Raw data:
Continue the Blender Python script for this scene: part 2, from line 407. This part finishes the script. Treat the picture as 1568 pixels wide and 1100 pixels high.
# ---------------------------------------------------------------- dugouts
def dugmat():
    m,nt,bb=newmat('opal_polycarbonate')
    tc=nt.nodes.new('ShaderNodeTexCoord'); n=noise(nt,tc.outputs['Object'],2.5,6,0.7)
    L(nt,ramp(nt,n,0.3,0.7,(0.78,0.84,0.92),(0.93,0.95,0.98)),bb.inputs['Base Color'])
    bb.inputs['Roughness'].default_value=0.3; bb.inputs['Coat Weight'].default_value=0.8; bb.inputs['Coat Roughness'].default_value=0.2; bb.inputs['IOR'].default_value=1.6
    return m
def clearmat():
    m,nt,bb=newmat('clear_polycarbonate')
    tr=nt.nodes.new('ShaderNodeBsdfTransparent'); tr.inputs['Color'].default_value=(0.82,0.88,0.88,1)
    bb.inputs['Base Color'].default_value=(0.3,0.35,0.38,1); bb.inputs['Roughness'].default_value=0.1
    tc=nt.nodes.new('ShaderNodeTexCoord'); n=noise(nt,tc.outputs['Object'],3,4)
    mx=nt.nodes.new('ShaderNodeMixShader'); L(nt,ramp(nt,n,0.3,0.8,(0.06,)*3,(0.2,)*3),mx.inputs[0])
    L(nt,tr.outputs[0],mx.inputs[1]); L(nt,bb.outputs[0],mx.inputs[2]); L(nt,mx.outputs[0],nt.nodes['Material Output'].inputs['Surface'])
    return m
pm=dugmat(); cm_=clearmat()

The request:
Reproduce the material above, every line of it, exactly.

Solution:
Continue the Blender Python script for this scene: part 2, from line 407. This part finishes the script. Treat the picture as 1568 pixels wide and 1100 pixels high.
# ---------------------------------------------------------------- dugouts
def dugmat():
    m,nt,bb=newmat('opal_polycarbonate')
    tc=nt.nodes.new('ShaderNodeTexCoord'); n=noise(nt,tc.outputs['Object'],2.5,6,0.7)
    L(nt,ramp(nt,n,0.3,0.7,(0.78,0.84,0.92),(0.93,0.95,0.98)),bb.inputs['Base Color'])
    bb.inputs['Roughness'].default_value=0.3; bb.inputs['Coat Weight'].default_value=0.8; bb.inputs['Coat Roughness'].default_value=0.2; bb.inputs['IOR'].default_value=1.6
    return m
def clearmat():
    m,nt,bb=newmat('clear_polycarbonate')
    tr=nt.nodes.new('ShaderNodeBsdfTransparent'); tr.inputs['Color'].default_value=(0.82,0.88,0.88,1)
    bb.inputs['Base Color'].default_value=(0.3,0.35,0.38,1); bb.inputs['Roughness'].default_value=0.1
    tc=nt.nodes.new('ShaderNodeTexCoord'); n=noise(nt,tc.outputs['Object'],3,4)
    mx=nt.nodes.new('ShaderNodeMixShader'); L(nt,ramp(nt,n,0.3,0.8,(0.06,)*3,(0.2,)*3),mx.inputs[0])
    L(nt,tr.outputs[0],mx.inputs[1]); L(nt,bb.outputs[0],mx.inputs[2]); L(nt,mx.outputs[0],nt.nodes['Material Output'].inputs['Surface'])
    return m
pm=dugmat(); cm_=clearmat()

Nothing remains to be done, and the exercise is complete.